En tant qu’historiens, ce n’est pas à nous de le dire. La rigueur de notre travail vient en premier. La sensibilité aux problèmes de l’Afrique vient en plus. Tous les auteurs de cet ouvrage ne sont pas Africains ou Noirs, mais ils partagent la même compréhension du phénomène historique qui s’est joué à travers ces diasporas. Ceci étant dit, nous fournissons une matière qui pourra être utilisée par ceux qui le souhaitent pour instruire ce dossier des réparations.

Je préfère pour ma part parler de restauration pour une justice historique. La notion de réparation fausse les enjeux de ce débat, car elle sous-entend qu’il serait possible de le solder en distribuant quelques billets. Or il s’agit de corriger les conséquences de siècles de domination en donnant par exemple des opportunités comme l’accès à la santé ou l’éducation aux descendants de ceux qui ont eu à subir ces violences.

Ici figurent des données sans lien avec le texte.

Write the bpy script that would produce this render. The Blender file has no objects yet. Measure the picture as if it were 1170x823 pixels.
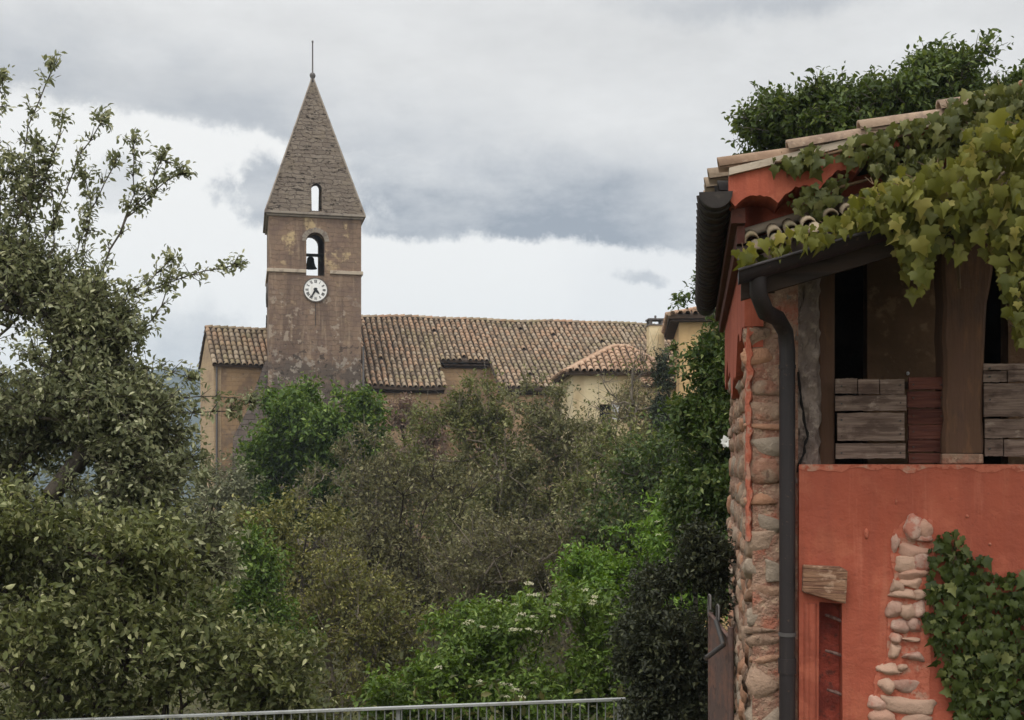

Il y a eu aux Etats-Unis des tentatives avec les politiques de discrimination positive. Mais ce n’est plus à l’ordre du jour. Pourtant, il relève de l’évidence que les Noirs mis en esclavage ont bâti la fortune de ceux qui les dominaient. Tous les Blancs n’étaient pas esclavagistes aux Etats-Unis, mais parmi les douze premiers présidents, onze étaient propriétaires d’esclaves. Notre travail, en tant qu’historiens, est de produire des connaissances. Si elles peuvent permettre de conduire à un peu plus de tolérance, ce serait déjà bien.